In a state that spends millions each year to promote itself and sometimes the views of its elected officials, the dispute raises questions about the limits of government speech, the role of the media in handling such material, and whether the format of a state-made video news release makes any legal difference.

Margita Thompson, Schwarzenegger's press secretary, characterizes the administration's videos as simply a high-tech form of paper press release.

"This is just truly Public Affairs 101 or Information Dissemination 101," she said. "You're going to use all the tools at your disposal to try to get the information out."

But critics claim the administration's videos cross an ethical line into illegal propaganda, scripted and packaged to look like real news in a manner that could deceive viewers...

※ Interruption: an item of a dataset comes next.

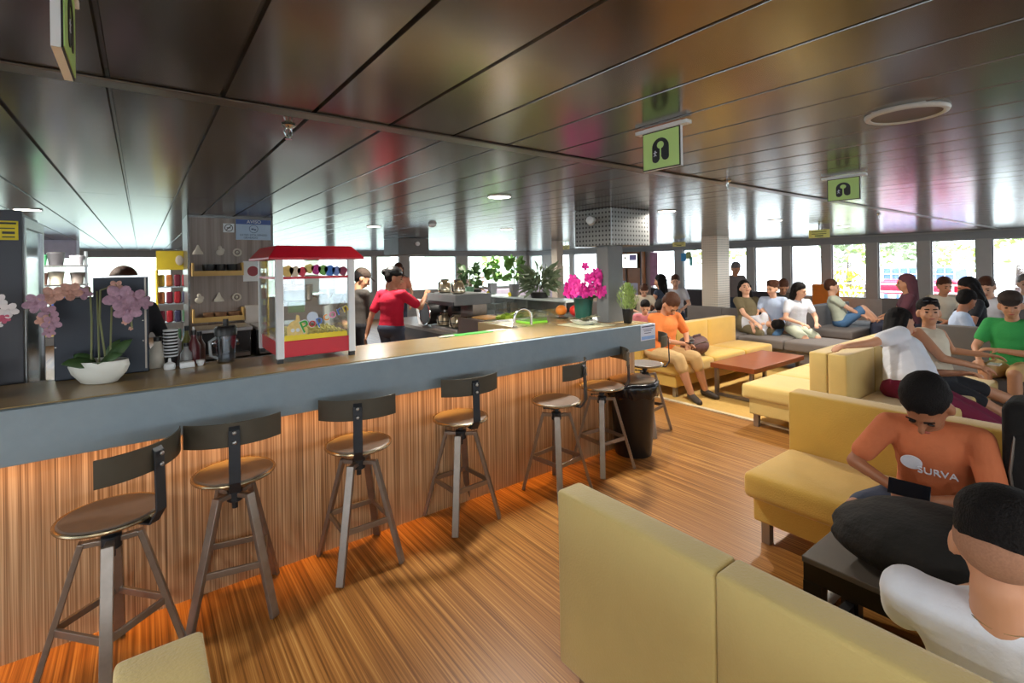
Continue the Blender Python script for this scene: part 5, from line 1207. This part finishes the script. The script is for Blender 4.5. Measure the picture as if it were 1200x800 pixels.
# ------------------------------------------------------------------ columns and their ceiling boxes
o = thing('bar_column', 'grey steel column rising through the bar counter', 'column', (3.55, 3.15, 0))
b = MB(); b.box(3.445, 3.655, 3.085, 3.23, HC, ZC-.01); b.build('shaft', M_greypaint, o, smooth=False, bevel=.004)
M_perf = bpy.data.materials.new('perforated_panel'); M_perf.use_nodes = True
def perforated(m, c1, c2, s, thr):
    nt = m.node_tree; p = nt.nodes['Principled BSDF']; tc = nt.nodes.new('ShaderNodeTexCoord'); v = nt.nodes.new('ShaderNodeVectorMath'); v.operation = 'SCALE'; v.inputs['Scale'].default_value = s
    fr = nt.nodes.new('ShaderNodeVectorMath'); fr.operation = 'FRACTION'; sb = nt.nodes.new('ShaderNodeVectorMath'); sb.operation = 'SUBTRACT'; sb.inputs[1].default_value = (.5, .5, .5)
    sp = nt.nodes.new('ShaderNodeSeparateXYZ'); nt.links.new(tc.outputs['Object'], v.inputs[0]); nt.links.new(v.outputs[0], fr.inputs[0]); nt.links.new(fr.outputs[0], sb.inputs[0]); nt.links.new(sb.outputs[0], sp.inputs[0])
    g = nt.nodes.new('ShaderNodeNewGeometry'); sn = nt.nodes.new('ShaderNodeSeparateXYZ'); nt.links.new(g.outputs['Normal'], sn.inputs[0])
    def M(op, a, b2=None):
        n = nt.nodes.new('ShaderNodeMath'); n.operation = op
        for i, q in enumerate((a, b2)):
            if q is None: continue
            if isinstance(q, (int, float)): n.inputs[i].default_value = q
            else: nt.links.new(q, n.inputs[i])
        return n.outputs[0]
    ax = M('ABSOLUTE', sn.outputs[0]); sel = M('GREATER_THAN', ax, .5)
    h = M('ADD', M('MULTIPLY', sel, sp.outputs[1]), M('MULTIPLY', M('SUBTRACT', 1, sel), sp.outputs[0]))
    d = M('ADD', M('MULTIPLY', h, h), M('MULTIPLY', sp.outputs[2], sp.outputs[2])); hole = M('LESS_THAN', d, thr)
    mx = nt.nodes.new('ShaderNodeMix'); mx.data_type = 'RGBA'; mx.inputs[6].default_value = (*c1, 1); mx.inputs[7].default_value = (*c2, 1); nt.links.new(hole, mx.inputs[0]); nt.links.new(mx.outputs[2], p.inputs['Base Color']); p.inputs['Roughness'].default_value = .5; p.inputs['Metallic'].default_value = .3
perforated(M_perf, rgb(134, 136, 136), rgb(40, 40, 42), 24., .06)
b = MB(); b.box(3.385, 3.935, 2.985, 3.45, 1.845, ZC-.003); b.build('perforated_box', M_perf, o, smooth=False, bevel=.003)
b = MB(); b.box(3.38, 3.39, 2.98, 2.99, 1.84, ZC-.003); b.build('corner_trim', M_steel, o, smooth=False)
o = thing('ceiling_camera', 'white bullet camera on the perforated box of the bar column', 'camera', (3.36, 3.2, 2.07))
b = MB(); b.lathe([(.028, -.05), (.036, -.03), (.036, .04), (.0, .05)], (3.345, 3.20, 2.075), 20, T=Matrix.Rotation(R(35), 4, 'Z') @ Matrix.Rotation(R(-80), 4, 'Y')); b.build('housing', M_white, o)
b = MB(); b.ell((3.385, 3.20, 2.085), (.02, .03, .03)); b.build('bracket', M_white, o)
M_perf2 = bpy.data.materials.new('perforated_pale'); M_perf2.use_nodes = True; perforated(M_perf2, rgb(226, 214, 196), rgb(150, 140, 128), 22., .05)
o = thing('pillar', 'pale perforated square pillar among the grey sofas', 'pillar', (9.2, 5.4, 0)); b = MB(); b.box(8.98, 9.42, 5.22, 5.56, 0, ZC-.004); b.build('shaft', M_perf2, o, smooth=False)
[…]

Video news releases, though increasingly sophisticated, have been around for decades. Prepackaged news segments by the Bush administration sparked controversy last year within the federal government, even though the Clinton Administration also produced them as did the administration of former Democratic Gov. Gray Davis...

State officials said they are not aware of any television station airing one of the administration's videos verbatim.

Joe Angotti, a former senior vice president at NBC News who now serves as chairman of broadcast journalism at Illinois' Medill School of Journalism, said he sees nothing sinister about video news releases.

"To be very candid, I don't blame the government for trying to use television news organizations to get their point across," he said. "The blame is on the stations that use them."


Angotti is right in putting the onus on the news media, although he's wrong in suggesting there's any blame for a television station using a VNR. The blame is in using one without requisite fact-checking and editing.